Уланова Галина Сергеевна

«Уланова стала великой актрисой, но в то же время не перестала быть такой же великой классической танцовщицей. Она всегда была ею, никогда не изменяя при­роде и законам своего искусства.

Пожалуй, было даже неверно говорить о том, что Уланова замечательная бале­рина и не менее замечательная актриса, что она играет так же хорошо, как и тан­цует. В этом есть какое-то разделение, какая-то условная граница между выра­зительностью мимики, жеста и красотой танца. А как раз этого разделения нет у Улановой. Все дело в том, что она сумела сделать выражением драмы, языком жи­вого чувства самый классический танец. Танцевать для нее - значит играть, играть - то же самое, что танцевать.

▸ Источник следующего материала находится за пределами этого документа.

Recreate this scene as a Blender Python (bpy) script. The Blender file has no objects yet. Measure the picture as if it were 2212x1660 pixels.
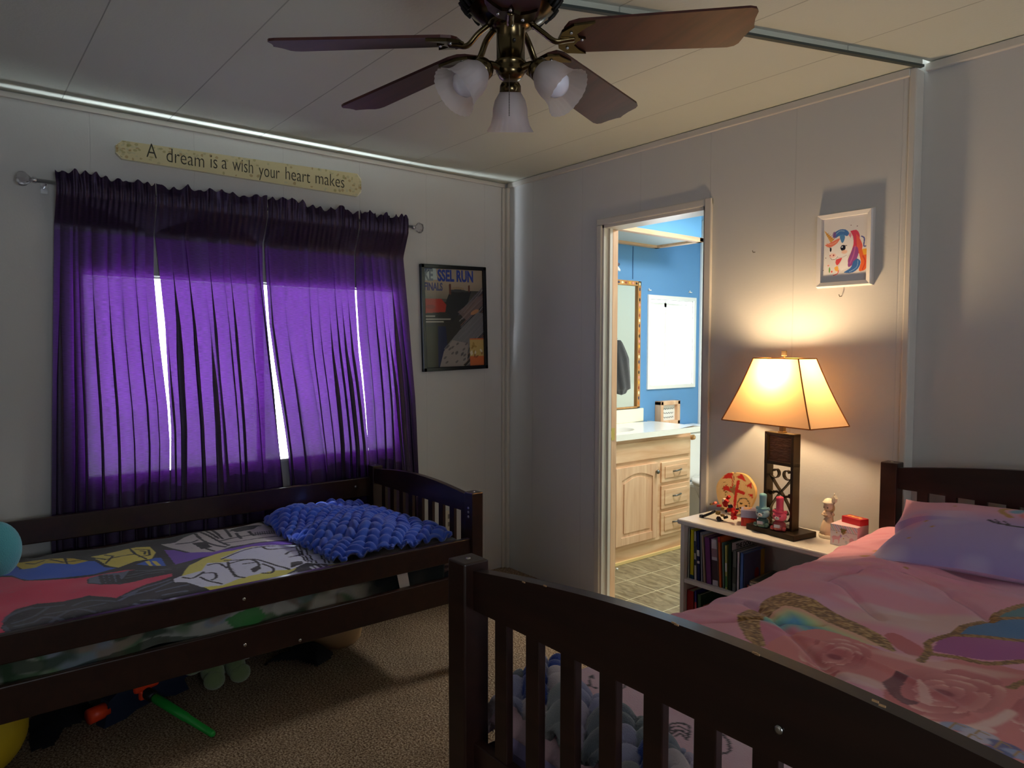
import bpy, bmesh, math, random
import numpy as np
from mathutils import Vector, Matrix
random.seed(7); rng = np.random.RandomState(7)
PI = math.pi
sc = bpy.context.scene
COL = sc.collection

# ------------------------------------------------------------------ camera
F, YAW, PITCH, ROLL = 1526.892, 0.8917, -0.0517, 0.0017
CAM = np.array([3.399, -2.6988, 1.3624])
cy_, sy_ = math.cos(YAW), math.sin(YAW)
_f = np.array([-sy_*math.cos(PITCH), cy_*math.cos(PITCH), math.sin(PITCH)])
_r = np.array([cy_, sy_, 0.0]); _u = np.cross(_r, _f)
RM = np.array([math.cos(ROLL)*_r+math.sin(ROLL)*_u, -math.sin(ROLL)*_r+math.cos(ROLL)*_u, _f])
cam_d = bpy.data.cameras.new('camera'); cam = bpy.data.objects.new('camera', cam_d); COL.objects.link(cam)
cam.matrix_world = Matrix([[RM[0][i], RM[1][i], -RM[2][i], CAM[i]] for i in range(3)]+[[0, 0, 0, 1]])
cam_d.sensor_width = 36; cam_d.lens = F/2212*36; cam_d.clip_start = 0.05
sc.camera = cam

def at(px, py, ax, v):
    """point of the room seen at a photo pixel, on the plane axis=v"""
    d = np.array([(px-1106)/F, -(py-830)/F, 1.0]) @ RM
    t = (v-CAM[ax])/d[ax]
    return CAM+t*d

# ------------------------------------------------------------------ exposure, world, lights
sc.view_settings.view_transform = 'Standard'; sc.view_settings.look = 'None'
sc.view_settings.gamma = 1; sc.view_settings.exposure = 0.2
sc.view_settings.use_curve_mapping = False
try:
    sc.cycles.max_bounces = 9; sc.cycles.diffuse_bounces = 5; sc.cycles.glossy_bounces = 4
    sc.cycles.transmission_bounces = 6; sc.cycles.transparent_max_bounces = 12
    sc.cycles.caustics_reflective = False; sc.cycles.caustics_refractive = False
    sc.cycles.sample_clamp_indirect = 4.0
    sc.cycles.use_denoising = True
except Exception:
    pass
world = bpy.data.worlds.new('world'); sc.world = world; world.use_nodes = True
wbg = world.node_tree.nodes['Background']
SKY = 6.0
wbg.inputs[0].default_value = (0.82, 0.91, 1.0, 1)
# overcast sky above, bright sunlit ground below the horizon
_n = world.node_tree.nodes; _l = world.node_tree.links
_tc = _n.new('ShaderNodeTexCoord'); _sp = _n.new('ShaderNodeSeparateXYZ'); _l.new(_tc.outputs['Generated'], _sp.inputs[0])
_mr = _n.new('ShaderNodeMapRange'); _mr.inputs[1].default_value = -0.35; _mr.inputs[2].default_value = 0.05; _mr.inputs[3].default_value = SKY*2.6; _mr.inputs[4].default_value = SKY
_l.new(_sp.outputs[2], _mr.inputs[0]); _l.new(_mr.outputs[0], wbg.inputs[1])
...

В моменты наивысших драматических потрясений, глубочайших сценических переживаний она обязана была помнить и всегда помнила о красоте и законченно­сти позы, о чистоте линий танца. Это стало свойством ее творческой природы. В Улановой удивительно это соединение вдохновения, непосредственности чувств со строжайшим внутренним контролем, не допускающим ни малейшей погрешности танца.

Шаляпин говорил: «Я ни на минуту не расстаюсь с моим сознанием на сцене. Ни на секунду не теряю способности и привычки контролировать гармонию дей­ствия».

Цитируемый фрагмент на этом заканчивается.